Ein weiterer Schwerpunkt des neuen Direktors ist es, Leipzig als Wiege der deutschen Frauenrechtsbewegung zu würdigen. Eigentlich scheint das eher eine Aufgabe anderer Institutionen zu sein. Aber Yoko Ono als eine der eigenwilligsten Nachfolgerinnen Clara Zetkins gehört natürlich ins MdbK.
Noch eine seiner „Säulen“ hat politische Konnotationen. Leipzig erlebe er als eine Stadt von großer Weltoffenheit, das müsse sich im Museum widerspiegeln. Im direkten Vergleich mit Dresden mag das durchaus stimmen. Doch gerade in diesem Punkt kann es vorkommen, dass dem Österreicher hier noch einige weniger angenehme Erfahrungen bevorstehen. Man muss sich nur an den unsäglichen Brief einiger Intellektueller zur Beethoven-Plastik von Lüpertz erinnern, um an der grenzenlosen Offenheit leise zu zweifeln.
Schließlich sei noch die Fotografie samt angrenzender Bereich der Medienkunst eine der Säulen. Gut so, Leipzig als traditionellen wie auch aktuellen Hotspot dieses Genres zu beleuchten, ist auf jeden Fall sinnvoll. Vielleicht ist dann auch eine bessere Verzahnung mit dem Festival f/stop machbar.
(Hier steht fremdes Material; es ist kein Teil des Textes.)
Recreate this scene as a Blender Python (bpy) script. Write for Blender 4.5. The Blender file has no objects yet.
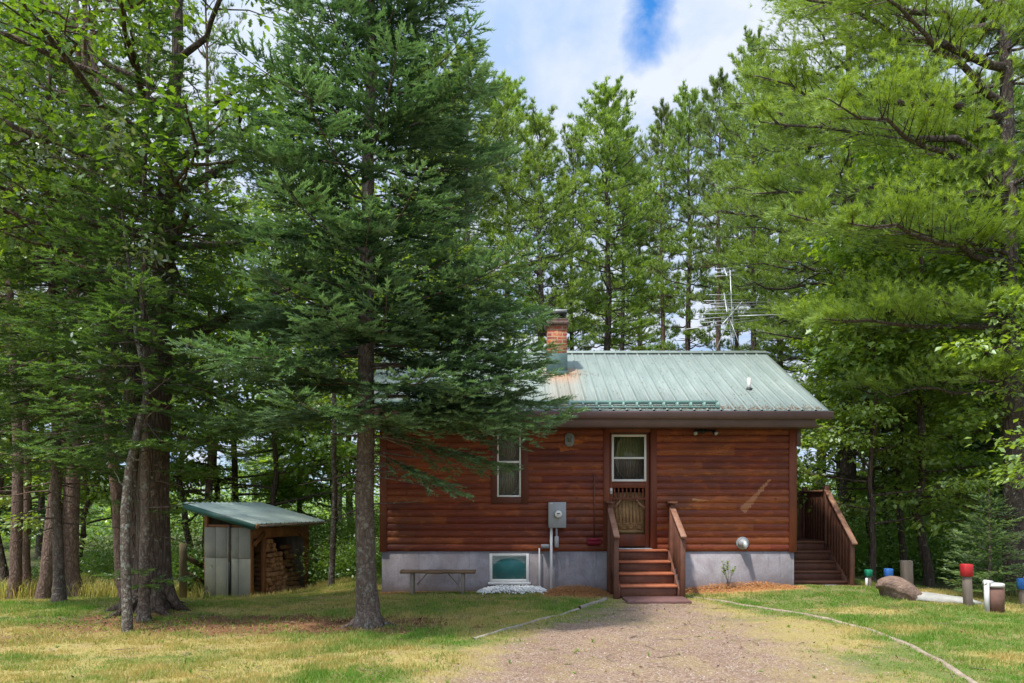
import bpy, math, random
import numpy as np
from mathutils import Vector
PI = math.pi
F = 740.0; EYE = 1.58; HY = 503.0
sc = bpy.context.scene
col = sc.collection
R0 = np.random.default_rng(7)
random.seed(5)

def P(px, py, d):
    return ((px-512)*d/F, d, EYE+(HY-py)*d/F)
def X(px, d): return (px-512)*d/F
def Z(py, d): return EYE+(HY-py)*d/F

# ------------------------------------------------------------------ materials
def mat(name):
    m = bpy.data.materials.new(name); m.use_nodes = True
    nt = m.node_tree
    for n in list(nt.nodes): nt.nodes.remove(n)
    out = nt.nodes.new('ShaderNodeOutputMaterial')
    return m, nt, out
class NB:
    def __init__(s, nt): s.nt = nt
    def n(s, t, **k):
        nd = s.nt.nodes.new('ShaderNode'+t)
        for a, b in k.items():
            if a.startswith('i_'):
                key = a[2:].replace('_', ' ')
                nd.inputs[key].default_value = b
            else: setattr(nd, a, b)
        return nd
    def l(s, a, b): s.nt.links.new(a, b)
    def math(s, op, a, b=None, c=None, clamp=False):
        nd = s.nt.nodes.new('ShaderNodeMath'); nd.operation = op; nd.use_clamp = clamp
        for i, v in enumerate((a, b, c)):
            if v is None: continue
            if isinstance(v, (int, float)): nd.inputs[i].default_value = v
            else: s.l(v, nd.inputs[i])
        return nd.outputs[0]
    def mix(s, f, a, b, mode='MIX'):
        nd = s.nt.nodes.new('ShaderNodeMix'); nd.data_type = 'RGBA'; nd.blend_type = mode
        for i, v in ((0, f), (6, a), (7, b)):
            if isinstance(v, (int, float)): nd.inputs[i].default_value = v
            elif isinstance(v, tuple): nd.inputs[i].default_value = (v+(1,))[:4]
            else: s.l(v, nd.inputs[i])
        return nd.outputs[2]
    def ramp(s, f, stops):
        nd = s.nt.nodes.new('ShaderNodeValToRGB'); e = nd.color_ramp.elements
        while len(e) < len(stops): e.new(0.5)
        for i, (p, c) in enumerate(stops):
            e[i].position = p
            e[i].color = (c, c, c, 1) if isinstance(c, (int, float)) else (c+(1,))[:4]
        s.l(f, nd.inputs[0]); return nd.outputs[0]
    def noise(s, vec, scale, detail=4, rough=.55, dist=0):
        nd = s.nt.nodes.new('ShaderNodeTexNoise')
        nd.inputs['Scale'].default_value = scale; nd.inputs['Detail'].default_value = detail
        nd.inputs['Roughness'].default_value = rough; nd.inputs['Distortion'].default_value = dist
        if vec is not None: s.l(vec, nd.inputs['Vector'])
        return nd.outputs['Fac']
    def scalev(s, vec, x, y, z):
        nd = s.nt.nodes.new('ShaderNodeMapping'); nd.inputs['Scale'].default_value = (x, y, z)
        s.l(vec, nd.inputs['Vector']); return nd.outputs[0]
    def bump(s, h, dist, strength=1.0):
        nd = s.nt.nodes.new('ShaderNodeBump'); nd.inputs['Distance'].default_value = dist
        nd.inputs['Strength'].default_value = strength
        s.l(h, nd.inputs['Height']); return nd.outputs[0]
    def coord(s, w='Object'):
        nd = s.nt.nodes.new('ShaderNodeTexCoord'); return nd.outputs[w]
    def geo(s): return s.nt.nodes.new('ShaderNodeNewGeometry').outputs['Position']
    def attr(s, name):
        nd = s.nt.nodes.new('ShaderNodeAttribute'); nd.attribute_name = name; return nd.outputs['Fac']
    def objrand(s): return s.nt.nodes.new('ShaderNodeObjectInfo').outputs['Random']
def principled(nb, out, color, rough=.7, metal=0, normal=None, spec=.5):
    p = nb.n('BsdfPrincipled')
    if isinstance(color, tuple): p.inputs['Base Color'].default_value = (color+(1,))[:4]
    else: nb.l(color, p.inputs['Base Color'])
    if isinstance(rough, (int, float)): p.inputs['Roughness'].default_value = rough
    else: nb.l(rough, p.inputs['Roughness'])
    p.inputs['Metallic'].default_value = metal
    p.inputs['Specular IOR Level'].default_value = spec
    if normal is not None: nb.l(normal, p.inputs['Normal'])
    nb.l(p.outputs[0], out.inputs[0]); return p

def simple(name, c, rough=.6, var=.25, scale=12, bump=.002, metal=0, spec=.4, c2=None, stretch=(1, 1, 1), bscale=None):
    """A worn surface: two tones through noise with fine grain and bump."""
    m, nt, out = mat(name); nb = NB(nt)
    v = nb.scalev(nb.coord(), *stretch)
    n1 = nb.noise(v, scale, 6, .65)
    f = nb.ramp(n1, [(.3, 0.), (.72, 1.)])
    c2 = c2 or tuple(x*(1-var) for x in c)
    cc = nb.mix(f, c2, c)
    r = nb.objrand()
    hs = nb.n('HueSaturation'); nb.l(cc, hs.inputs['Color'])
    nb.l(nb.math('MULTIPLY_ADD', r, .22, .89), hs.inputs['Value'])
    n2 = nb.noise(v, (bscale or scale*5), 4, .6)
    nrm = nb.bump(n2, bump)
    principled(nb, out, hs.outputs[0], rough, metal, nrm, spec)
    return m

def foliage(name, c1, c2, trans=.35, tcol=None, rough=.5, gloss=.06):
    m, nt, out = mat(name); nb = NB(nt)
    t = nb.attr('tint')
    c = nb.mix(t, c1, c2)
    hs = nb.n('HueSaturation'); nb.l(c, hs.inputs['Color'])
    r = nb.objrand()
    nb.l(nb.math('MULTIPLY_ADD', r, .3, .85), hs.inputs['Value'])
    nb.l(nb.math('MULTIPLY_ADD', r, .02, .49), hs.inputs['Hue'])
    d = nb.n('BsdfDiffuse'); nb.l(hs.outputs[0], d.inputs['Color'])
    tr = nb.n('BsdfTranslucent')
    tc = nb.mix(1.0, hs.outputs[0], tcol or (1.5, 1.5, .7), 'MULTIPLY')
    nb.l(tc, tr.inputs['Color'])
    m1 = nb.n('MixShader'); m1.inputs[0].default_value = trans
    nb.l(d.outputs[0], m1.inputs[1]); nb.l(tr.outputs[0], m1.inputs[2])
    g = nb.n('BsdfGlossy'); g.inputs['Roughness'].default_value = rough; g.inputs['Color'].default_value = (.9, 1, .95, 1)
    m2 = nb.n('MixShader'); m2.inputs[0].default_value = gloss
    nb.l(m1.outputs[0], m2.inputs[1]); nb.l(g.outputs[0], m2.inputs[2])
    nb.l(m2.outputs[0], out.inputs[0])
    return m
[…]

Die Pläne hören sich interessant an. Vorläufig aber herrscht Ruhe. Hans-Werner Schmidt scheint eine große Ebbe nach seinem Abgang inszeniert zu haben. Im August eröffnet eine Kabinettschau mit Grafiken aus dem Bestand, im November dann mit Ayşe Erkmen (Istanbul) und Mona Hatoum (Beirut) die erste größere Sonderausstellung seit langem. Vielleicht ist es gut, für einen neuen Chef auf so eine tabula rasa zu treffen und nicht zu fremdbestimmten Vernissagen auftreten zu müssen. Da man aber die Vorbereitungszeit eines großen musealen Projektes eher in Jahren als Monaten bemisst, steht für das ganze Team nun sicherlich eine Masse Arbeit an, um wenigstens 2018 etwas Attraktives anbieten zu können. Einen Titel zumindest hat Weidinger schon benannt: „Ich male!“ darf Arno Rink im kommenden Jahr verkünden. Daran zweifelt niemand, doch auch das „Making of“ wird Bestandteil der Schau sein.